--- BEGIN ---

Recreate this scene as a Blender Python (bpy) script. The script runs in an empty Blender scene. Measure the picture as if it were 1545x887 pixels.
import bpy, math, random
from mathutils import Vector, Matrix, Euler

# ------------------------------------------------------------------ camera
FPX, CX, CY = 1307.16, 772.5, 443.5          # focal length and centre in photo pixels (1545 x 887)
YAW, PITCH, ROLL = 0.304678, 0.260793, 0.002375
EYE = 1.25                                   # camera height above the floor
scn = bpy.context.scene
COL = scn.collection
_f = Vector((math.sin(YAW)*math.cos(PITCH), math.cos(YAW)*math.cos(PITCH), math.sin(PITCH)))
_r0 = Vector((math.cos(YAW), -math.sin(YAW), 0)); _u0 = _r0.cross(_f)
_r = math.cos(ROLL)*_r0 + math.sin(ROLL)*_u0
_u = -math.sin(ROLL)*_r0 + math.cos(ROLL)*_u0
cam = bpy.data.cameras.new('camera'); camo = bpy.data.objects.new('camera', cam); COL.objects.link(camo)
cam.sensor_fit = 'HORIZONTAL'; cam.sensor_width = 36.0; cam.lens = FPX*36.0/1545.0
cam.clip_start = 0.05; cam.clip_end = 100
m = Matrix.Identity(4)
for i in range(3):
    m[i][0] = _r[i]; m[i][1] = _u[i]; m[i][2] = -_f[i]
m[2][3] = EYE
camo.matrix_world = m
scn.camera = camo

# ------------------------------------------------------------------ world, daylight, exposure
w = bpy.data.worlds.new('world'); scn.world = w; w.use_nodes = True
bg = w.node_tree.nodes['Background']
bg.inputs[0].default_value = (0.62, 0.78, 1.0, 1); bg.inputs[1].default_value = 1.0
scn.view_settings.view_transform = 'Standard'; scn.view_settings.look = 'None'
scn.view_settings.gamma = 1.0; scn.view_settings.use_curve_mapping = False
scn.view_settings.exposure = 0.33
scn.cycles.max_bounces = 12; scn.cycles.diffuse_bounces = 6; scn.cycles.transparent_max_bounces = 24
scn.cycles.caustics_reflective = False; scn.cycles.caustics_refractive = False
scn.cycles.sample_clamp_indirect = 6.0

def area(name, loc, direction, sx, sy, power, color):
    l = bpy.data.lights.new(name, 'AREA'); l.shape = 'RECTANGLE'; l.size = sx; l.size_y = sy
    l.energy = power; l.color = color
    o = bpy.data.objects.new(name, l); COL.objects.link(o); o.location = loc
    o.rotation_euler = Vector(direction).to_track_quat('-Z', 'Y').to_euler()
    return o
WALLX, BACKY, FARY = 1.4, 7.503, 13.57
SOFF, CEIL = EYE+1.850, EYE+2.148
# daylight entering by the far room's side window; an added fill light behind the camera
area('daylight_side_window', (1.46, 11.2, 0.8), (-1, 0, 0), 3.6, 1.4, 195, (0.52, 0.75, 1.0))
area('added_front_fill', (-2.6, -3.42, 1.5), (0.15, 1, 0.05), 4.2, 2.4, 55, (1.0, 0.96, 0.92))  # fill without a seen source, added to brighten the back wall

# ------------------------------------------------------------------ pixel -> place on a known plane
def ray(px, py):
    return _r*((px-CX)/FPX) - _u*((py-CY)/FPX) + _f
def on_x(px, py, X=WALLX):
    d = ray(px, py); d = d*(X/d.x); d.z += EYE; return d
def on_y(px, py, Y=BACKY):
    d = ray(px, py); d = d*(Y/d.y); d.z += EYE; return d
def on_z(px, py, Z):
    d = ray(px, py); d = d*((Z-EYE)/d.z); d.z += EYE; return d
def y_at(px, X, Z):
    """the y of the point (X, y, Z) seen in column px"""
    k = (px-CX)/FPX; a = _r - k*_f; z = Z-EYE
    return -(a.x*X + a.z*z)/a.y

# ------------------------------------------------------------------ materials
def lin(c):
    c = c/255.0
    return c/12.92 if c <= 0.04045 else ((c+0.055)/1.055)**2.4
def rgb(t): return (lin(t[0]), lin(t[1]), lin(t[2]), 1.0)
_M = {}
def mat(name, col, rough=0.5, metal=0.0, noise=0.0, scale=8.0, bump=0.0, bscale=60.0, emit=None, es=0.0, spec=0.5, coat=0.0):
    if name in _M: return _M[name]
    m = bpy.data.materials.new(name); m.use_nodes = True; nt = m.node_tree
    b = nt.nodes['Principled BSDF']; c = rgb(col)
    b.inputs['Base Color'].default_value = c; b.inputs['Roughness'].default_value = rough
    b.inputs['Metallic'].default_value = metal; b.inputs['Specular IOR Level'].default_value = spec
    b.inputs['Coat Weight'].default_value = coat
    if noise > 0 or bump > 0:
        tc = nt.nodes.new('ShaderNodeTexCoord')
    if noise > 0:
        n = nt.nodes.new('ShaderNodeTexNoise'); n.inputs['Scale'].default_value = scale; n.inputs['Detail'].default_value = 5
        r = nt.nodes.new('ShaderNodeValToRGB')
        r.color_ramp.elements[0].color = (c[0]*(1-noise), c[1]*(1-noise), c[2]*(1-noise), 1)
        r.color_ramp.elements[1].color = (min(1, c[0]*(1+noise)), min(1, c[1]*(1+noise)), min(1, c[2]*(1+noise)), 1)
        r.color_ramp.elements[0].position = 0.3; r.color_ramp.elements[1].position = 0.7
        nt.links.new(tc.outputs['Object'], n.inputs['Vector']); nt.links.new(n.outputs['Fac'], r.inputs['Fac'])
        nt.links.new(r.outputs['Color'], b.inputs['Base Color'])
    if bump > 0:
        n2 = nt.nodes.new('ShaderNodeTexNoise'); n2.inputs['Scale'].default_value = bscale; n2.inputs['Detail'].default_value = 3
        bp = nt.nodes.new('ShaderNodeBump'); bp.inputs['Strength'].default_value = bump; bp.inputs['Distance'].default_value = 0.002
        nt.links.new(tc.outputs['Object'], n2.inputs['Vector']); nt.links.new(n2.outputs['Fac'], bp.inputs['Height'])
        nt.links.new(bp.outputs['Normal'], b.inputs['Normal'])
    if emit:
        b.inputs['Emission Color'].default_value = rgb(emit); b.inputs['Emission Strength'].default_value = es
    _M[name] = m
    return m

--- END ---

**SET EXERCISE**
Emit, unaltered, the lines from the top of the listing down through the line that holds "from mathutils import Vector, Matrix, Euler"; emit nothing else.

**CORRECT ANSWER**
Recreate this scene as a Blender Python (bpy) script. The script runs in an empty Blender scene. Measure the picture as if it were 1545x887 pixels.
import bpy, math, random
from mathutils import Vector, Matrix, Euler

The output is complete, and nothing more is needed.